Last night, I purchased the new Mario Golf: Super Rush and it is a delightful game. What follows here has nothing to do with its merits as a game or its enjoyability, because it has been a joy to play at this point and is exactly what I want out of a Mario Golf experience as someone who used to rent the Nintendo 64 version so much from Blockbuster that I surely spent more money than it would’ve cost to just buy the dang thing.
The new Mario Golf has all of the same fun as I recalled the original having with the additions of a speed golf mode that is extremely fun and, for anyone that’s ever played any golf game, is very intuitive — for others it might take a bit longer to learn how to quickly read greens and wind and slope and everything else as I learned as my partner grew increasingly frustrated during our first round of speed golf as I shot better than I had playing regular golf earlier in the evening.
My lone complaint is that the computer is absolutely garbage at golf. After playing exclusively with person v. person on my first night with the game, I fired it up on Wednesday afternoon by myself and decided to play 18 holes of standard golf against three computer players and, my heavens, it was a disaster. It’s hard to overstate just how awful the computer is at this game. I realize they’re not supposed to be great because this is because it is a game made for children and not people that have logged many hours on golf games over the years, but that’s no excuse for some of the things that happen to the computer players.
Here is an incomplete list of things that I saw my playing companions (Toad, Yoshii, and Peach) do as I (Donkey Kong), went on to shoot a tidy 6-under round while the computer couldn’t muster anything better than 7-over on the very easy first course they give you that has no danger anywhere on it:
- Toad, twice, missed putts between 3-5 feet that left longer putts coming back than he had to start
- Toad (he was an abject disaster while the other two were just bad), twice, used his power up super shot to hit an approach that came up 20 yards short of the green on a par 4, gaining no discernible advantage
- Peach, at one point, aimed directly into a tree that was not on line with the pin and launched a ball into it, causing her to come up well short of the green on an approach
- Yoshii hit a chip shot from 30 feet away so hard that he had 60 feet left for his putt and was still away
- All three of them regularly just…hit their approach shots wildly short of the green when they easily could have reached
- All of them missed dead straight putts by aiming well outside the hole for no reason (overall, they are just awful at putting)

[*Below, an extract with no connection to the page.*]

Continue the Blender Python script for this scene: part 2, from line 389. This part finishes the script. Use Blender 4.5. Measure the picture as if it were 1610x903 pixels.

- Toad, who is the shortest hitter in the game, and Peach, longer but not by much, constantly hit 3-wood off the tee (not fully powered) and left themselves approach shots so long they could either not physically get to par 4 greens in regulation or had to hit another wood in (often leaving them well short)
By the end of the 10th hole the scorecard looked like this and I was melting down because of how long it was taking as they hacked it around the course.
Look at what I’m dealing with. Pace of play is a disaster pic.twitter.com/tKyBL2JUwm
— Robby Kalland (@RKalland) June 30, 2021
The lesson, I learned, is to never play the computer in the standard golf setting, because it will drive me insane. They’re not good in speed golf either, but I didn’t notice how not good they were because they’re running from shot to shot and you’re all hitting at the same time, meaning their bogeys only take a little longer than it takes to make a birdie or par. In any case, Mario Golf: Super Rush is a good game, the AI players are just dreadful golfers.